▶ **Stated exercise**
In the entries below, the lines from the one with "Continue the Blender" through the one with "struct(obj('baseboard_left', box(bx(-1.262, -1.236, YF, DN" are to be copied exactly; both ends count.

▶ **The data**
>> Begin

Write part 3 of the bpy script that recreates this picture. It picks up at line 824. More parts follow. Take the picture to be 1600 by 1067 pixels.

>> End
>> Begin

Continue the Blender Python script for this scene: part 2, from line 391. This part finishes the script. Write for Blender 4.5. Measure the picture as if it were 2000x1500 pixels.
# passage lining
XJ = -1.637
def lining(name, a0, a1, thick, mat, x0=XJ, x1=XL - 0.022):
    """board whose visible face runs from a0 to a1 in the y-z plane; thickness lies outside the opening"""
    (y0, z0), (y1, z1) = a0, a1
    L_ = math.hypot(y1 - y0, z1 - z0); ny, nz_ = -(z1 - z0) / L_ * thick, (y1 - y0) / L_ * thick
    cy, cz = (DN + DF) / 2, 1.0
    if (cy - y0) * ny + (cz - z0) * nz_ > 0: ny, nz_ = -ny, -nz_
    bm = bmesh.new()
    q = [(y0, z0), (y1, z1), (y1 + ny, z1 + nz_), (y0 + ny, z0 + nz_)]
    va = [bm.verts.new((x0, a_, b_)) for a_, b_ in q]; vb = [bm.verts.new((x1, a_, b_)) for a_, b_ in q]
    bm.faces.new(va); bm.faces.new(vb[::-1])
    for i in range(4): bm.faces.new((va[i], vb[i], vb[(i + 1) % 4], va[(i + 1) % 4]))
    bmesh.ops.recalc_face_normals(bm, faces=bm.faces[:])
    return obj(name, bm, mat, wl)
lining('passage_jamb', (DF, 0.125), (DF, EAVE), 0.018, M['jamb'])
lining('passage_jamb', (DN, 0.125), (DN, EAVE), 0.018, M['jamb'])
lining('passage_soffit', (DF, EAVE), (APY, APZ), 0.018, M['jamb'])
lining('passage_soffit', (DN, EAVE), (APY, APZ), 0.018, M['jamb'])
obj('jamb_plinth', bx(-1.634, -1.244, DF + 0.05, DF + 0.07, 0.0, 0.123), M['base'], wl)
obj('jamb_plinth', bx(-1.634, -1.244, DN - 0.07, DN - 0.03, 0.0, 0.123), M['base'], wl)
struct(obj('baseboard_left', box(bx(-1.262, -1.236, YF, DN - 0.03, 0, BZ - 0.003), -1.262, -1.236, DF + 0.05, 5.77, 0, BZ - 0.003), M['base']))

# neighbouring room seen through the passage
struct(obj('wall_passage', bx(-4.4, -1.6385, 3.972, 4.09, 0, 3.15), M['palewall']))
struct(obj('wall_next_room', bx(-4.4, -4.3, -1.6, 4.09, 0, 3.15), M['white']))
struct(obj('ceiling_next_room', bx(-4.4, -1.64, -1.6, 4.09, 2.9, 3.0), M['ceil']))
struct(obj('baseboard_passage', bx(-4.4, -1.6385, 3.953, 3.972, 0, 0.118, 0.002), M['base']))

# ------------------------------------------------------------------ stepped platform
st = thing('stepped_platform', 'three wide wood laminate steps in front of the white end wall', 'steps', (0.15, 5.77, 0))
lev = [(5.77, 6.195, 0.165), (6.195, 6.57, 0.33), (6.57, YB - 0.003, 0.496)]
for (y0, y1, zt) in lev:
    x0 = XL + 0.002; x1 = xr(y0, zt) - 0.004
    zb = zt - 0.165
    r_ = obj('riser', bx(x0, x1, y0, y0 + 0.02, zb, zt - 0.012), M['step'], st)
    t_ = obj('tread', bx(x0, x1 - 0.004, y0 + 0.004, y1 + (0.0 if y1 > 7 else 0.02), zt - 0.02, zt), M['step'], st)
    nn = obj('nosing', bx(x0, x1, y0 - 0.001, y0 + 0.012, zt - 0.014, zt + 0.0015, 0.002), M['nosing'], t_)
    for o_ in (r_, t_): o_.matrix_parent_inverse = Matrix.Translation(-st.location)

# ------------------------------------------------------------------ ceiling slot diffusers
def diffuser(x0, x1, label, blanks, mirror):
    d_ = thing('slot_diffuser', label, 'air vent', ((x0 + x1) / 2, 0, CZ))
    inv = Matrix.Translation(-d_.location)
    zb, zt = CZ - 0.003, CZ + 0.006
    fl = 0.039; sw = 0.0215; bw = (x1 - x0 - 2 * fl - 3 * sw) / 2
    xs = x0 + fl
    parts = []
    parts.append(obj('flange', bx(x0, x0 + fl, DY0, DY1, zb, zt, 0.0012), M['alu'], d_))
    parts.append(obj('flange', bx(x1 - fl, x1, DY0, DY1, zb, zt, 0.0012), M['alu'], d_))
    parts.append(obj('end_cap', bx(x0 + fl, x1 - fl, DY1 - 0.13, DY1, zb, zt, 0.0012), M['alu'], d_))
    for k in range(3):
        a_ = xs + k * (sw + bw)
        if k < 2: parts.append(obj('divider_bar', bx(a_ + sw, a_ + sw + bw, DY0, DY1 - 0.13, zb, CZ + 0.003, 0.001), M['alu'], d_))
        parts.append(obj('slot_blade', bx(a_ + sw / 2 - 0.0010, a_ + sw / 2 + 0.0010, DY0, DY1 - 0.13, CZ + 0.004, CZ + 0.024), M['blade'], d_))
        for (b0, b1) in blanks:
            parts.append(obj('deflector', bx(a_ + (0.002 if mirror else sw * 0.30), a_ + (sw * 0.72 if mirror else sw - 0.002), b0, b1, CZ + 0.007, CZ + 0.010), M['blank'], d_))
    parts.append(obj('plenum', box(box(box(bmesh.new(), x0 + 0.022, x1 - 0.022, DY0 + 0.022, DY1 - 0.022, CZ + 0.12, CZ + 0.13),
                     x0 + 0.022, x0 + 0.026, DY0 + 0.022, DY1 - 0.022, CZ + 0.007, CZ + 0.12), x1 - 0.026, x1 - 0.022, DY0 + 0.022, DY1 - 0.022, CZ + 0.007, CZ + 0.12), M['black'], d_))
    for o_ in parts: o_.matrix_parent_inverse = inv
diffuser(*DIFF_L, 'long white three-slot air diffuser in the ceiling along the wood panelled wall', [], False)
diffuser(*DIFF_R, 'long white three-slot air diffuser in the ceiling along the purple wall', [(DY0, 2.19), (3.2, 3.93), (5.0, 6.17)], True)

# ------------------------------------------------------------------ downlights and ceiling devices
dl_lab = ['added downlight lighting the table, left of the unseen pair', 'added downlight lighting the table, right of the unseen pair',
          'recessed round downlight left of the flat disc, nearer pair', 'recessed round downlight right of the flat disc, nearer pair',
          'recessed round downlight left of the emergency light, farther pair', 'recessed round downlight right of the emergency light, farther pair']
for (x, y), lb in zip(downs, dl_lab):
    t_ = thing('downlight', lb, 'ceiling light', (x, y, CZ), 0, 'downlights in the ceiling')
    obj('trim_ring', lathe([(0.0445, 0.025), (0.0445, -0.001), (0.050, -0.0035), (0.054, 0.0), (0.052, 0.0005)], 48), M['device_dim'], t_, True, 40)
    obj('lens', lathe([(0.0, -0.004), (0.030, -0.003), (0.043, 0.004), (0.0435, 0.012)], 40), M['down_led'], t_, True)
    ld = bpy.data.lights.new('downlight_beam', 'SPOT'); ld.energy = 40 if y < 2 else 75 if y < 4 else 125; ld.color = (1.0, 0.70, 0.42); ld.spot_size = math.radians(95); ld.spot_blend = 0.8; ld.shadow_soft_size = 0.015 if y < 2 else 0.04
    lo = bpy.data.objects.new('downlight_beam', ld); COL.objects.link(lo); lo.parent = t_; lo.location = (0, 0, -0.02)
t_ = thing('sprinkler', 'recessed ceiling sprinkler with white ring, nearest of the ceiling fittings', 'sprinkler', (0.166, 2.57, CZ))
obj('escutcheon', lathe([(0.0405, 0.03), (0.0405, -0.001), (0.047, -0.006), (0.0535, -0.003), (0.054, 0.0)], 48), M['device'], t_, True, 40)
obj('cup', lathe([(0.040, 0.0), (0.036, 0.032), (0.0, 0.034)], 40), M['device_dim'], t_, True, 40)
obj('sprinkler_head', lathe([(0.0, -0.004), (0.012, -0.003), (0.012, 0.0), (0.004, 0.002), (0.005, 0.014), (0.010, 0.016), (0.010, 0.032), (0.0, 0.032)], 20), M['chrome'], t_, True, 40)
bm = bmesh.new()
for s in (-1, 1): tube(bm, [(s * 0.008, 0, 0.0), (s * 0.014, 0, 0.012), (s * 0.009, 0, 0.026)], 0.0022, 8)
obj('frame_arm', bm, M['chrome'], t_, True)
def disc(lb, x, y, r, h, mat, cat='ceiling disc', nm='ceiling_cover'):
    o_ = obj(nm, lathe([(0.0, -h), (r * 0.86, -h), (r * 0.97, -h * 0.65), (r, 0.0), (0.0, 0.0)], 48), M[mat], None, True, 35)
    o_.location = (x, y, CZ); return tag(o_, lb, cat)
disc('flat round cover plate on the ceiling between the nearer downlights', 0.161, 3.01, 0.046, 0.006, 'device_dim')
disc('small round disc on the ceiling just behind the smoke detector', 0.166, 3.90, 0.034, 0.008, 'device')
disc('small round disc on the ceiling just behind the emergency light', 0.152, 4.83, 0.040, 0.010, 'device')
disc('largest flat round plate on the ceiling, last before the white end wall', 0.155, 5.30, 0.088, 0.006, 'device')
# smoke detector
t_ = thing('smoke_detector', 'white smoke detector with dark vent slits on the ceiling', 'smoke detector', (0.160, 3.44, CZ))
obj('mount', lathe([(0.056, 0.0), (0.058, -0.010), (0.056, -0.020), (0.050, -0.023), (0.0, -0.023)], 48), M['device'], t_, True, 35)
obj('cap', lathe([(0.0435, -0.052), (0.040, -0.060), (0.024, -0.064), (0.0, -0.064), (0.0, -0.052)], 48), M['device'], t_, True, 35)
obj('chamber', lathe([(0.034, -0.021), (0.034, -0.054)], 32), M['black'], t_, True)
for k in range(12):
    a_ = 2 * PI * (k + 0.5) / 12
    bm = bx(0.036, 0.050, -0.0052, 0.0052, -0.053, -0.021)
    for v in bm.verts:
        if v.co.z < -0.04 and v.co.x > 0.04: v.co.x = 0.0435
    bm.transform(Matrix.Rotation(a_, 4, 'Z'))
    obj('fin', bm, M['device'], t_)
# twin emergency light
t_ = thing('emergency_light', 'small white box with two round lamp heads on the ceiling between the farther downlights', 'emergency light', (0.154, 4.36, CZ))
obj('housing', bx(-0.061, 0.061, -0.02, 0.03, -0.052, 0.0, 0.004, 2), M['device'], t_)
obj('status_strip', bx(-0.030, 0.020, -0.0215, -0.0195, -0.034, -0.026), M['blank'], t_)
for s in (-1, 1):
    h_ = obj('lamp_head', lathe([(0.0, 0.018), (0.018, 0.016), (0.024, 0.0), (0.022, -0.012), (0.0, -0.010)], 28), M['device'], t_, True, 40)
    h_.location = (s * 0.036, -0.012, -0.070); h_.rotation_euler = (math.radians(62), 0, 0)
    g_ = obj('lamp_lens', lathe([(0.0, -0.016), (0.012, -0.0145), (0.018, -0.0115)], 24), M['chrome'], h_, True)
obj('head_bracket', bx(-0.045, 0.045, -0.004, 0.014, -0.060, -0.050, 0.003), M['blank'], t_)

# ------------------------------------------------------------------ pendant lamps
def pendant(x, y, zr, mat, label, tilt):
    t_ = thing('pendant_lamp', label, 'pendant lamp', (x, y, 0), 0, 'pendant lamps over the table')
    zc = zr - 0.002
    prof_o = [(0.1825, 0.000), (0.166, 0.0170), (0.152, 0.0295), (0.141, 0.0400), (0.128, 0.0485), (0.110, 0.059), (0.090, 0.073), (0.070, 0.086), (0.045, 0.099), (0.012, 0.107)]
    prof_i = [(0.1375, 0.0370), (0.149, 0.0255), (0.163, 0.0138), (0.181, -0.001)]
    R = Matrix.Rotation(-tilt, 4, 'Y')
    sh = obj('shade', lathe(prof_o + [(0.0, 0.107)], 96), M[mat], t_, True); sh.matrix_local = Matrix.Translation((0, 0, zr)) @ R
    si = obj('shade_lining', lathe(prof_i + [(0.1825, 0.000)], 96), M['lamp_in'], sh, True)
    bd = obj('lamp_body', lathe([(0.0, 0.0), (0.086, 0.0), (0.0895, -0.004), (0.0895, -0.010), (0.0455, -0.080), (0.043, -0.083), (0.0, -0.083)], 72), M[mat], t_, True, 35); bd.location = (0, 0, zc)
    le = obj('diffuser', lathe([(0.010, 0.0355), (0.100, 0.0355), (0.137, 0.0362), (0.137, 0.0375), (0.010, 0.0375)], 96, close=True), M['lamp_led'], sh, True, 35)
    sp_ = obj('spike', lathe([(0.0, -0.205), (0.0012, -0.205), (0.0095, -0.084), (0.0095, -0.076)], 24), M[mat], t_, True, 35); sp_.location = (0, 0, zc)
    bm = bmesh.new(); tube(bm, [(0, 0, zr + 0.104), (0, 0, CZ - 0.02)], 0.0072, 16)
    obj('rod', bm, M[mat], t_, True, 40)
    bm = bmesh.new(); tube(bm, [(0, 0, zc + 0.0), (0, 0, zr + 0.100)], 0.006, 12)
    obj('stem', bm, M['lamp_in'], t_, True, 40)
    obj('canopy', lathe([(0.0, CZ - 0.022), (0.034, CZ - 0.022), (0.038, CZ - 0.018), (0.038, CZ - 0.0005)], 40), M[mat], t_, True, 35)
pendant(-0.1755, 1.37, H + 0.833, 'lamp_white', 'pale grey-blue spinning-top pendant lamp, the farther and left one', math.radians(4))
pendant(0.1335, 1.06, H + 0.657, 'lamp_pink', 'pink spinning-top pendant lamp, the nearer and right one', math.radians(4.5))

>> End

▶ **Answer to the task**
Continue the Blender Python script for this scene: part 2, from line 391. This part finishes the script. Write for Blender 4.5. Measure the picture as if it were 2000x1500 pixels.
# passage lining
XJ = -1.637
def lining(name, a0, a1, thick, mat, x0=XJ, x1=XL - 0.022):
    """board whose visible face runs from a0 to a1 in the y-z plane; thickness lies outside the opening"""
    (y0, z0), (y1, z1) = a0, a1
    L_ = math.hypot(y1 - y0, z1 - z0); ny, nz_ = -(z1 - z0) / L_ * thick, (y1 - y0) / L_ * thick
    cy, cz = (DN + DF) / 2, 1.0
    if (cy - y0) * ny + (cz - z0) * nz_ > 0: ny, nz_ = -ny, -nz_
    bm = bmesh.new()
    q = [(y0, z0), (y1, z1), (y1 + ny, z1 + nz_), (y0 + ny, z0 + nz_)]
    va = [bm.verts.new((x0, a_, b_)) for a_, b_ in q]; vb = [bm.verts.new((x1, a_, b_)) for a_, b_ in q]
    bm.faces.new(va); bm.faces.new(vb[::-1])
    for i in range(4): bm.faces.new((va[i], vb[i], vb[(i + 1) % 4], va[(i + 1) % 4]))
    bmesh.ops.recalc_face_normals(bm, faces=bm.faces[:])
    return obj(name, bm, mat, wl)
lining('passage_jamb', (DF, 0.125), (DF, EAVE), 0.018, M['jamb'])
lining('passage_jamb', (DN, 0.125), (DN, EAVE), 0.018, M['jamb'])
lining('passage_soffit', (DF, EAVE), (APY, APZ), 0.018, M['jamb'])
lining('passage_soffit', (DN, EAVE), (APY, APZ), 0.018, M['jamb'])
obj('jamb_plinth', bx(-1.634, -1.244, DF + 0.05, DF + 0.07, 0.0, 0.123), M['base'], wl)
obj('jamb_plinth', bx(-1.634, -1.244, DN - 0.07, DN - 0.03, 0.0, 0.123), M['base'], wl)
struct(obj('baseboard_left', box(bx(-1.262, -1.236, YF, DN - 0.03, 0, BZ - 0.003), -1.262, -1.236, DF + 0.05, 5.77, 0, BZ - 0.003), M['base']))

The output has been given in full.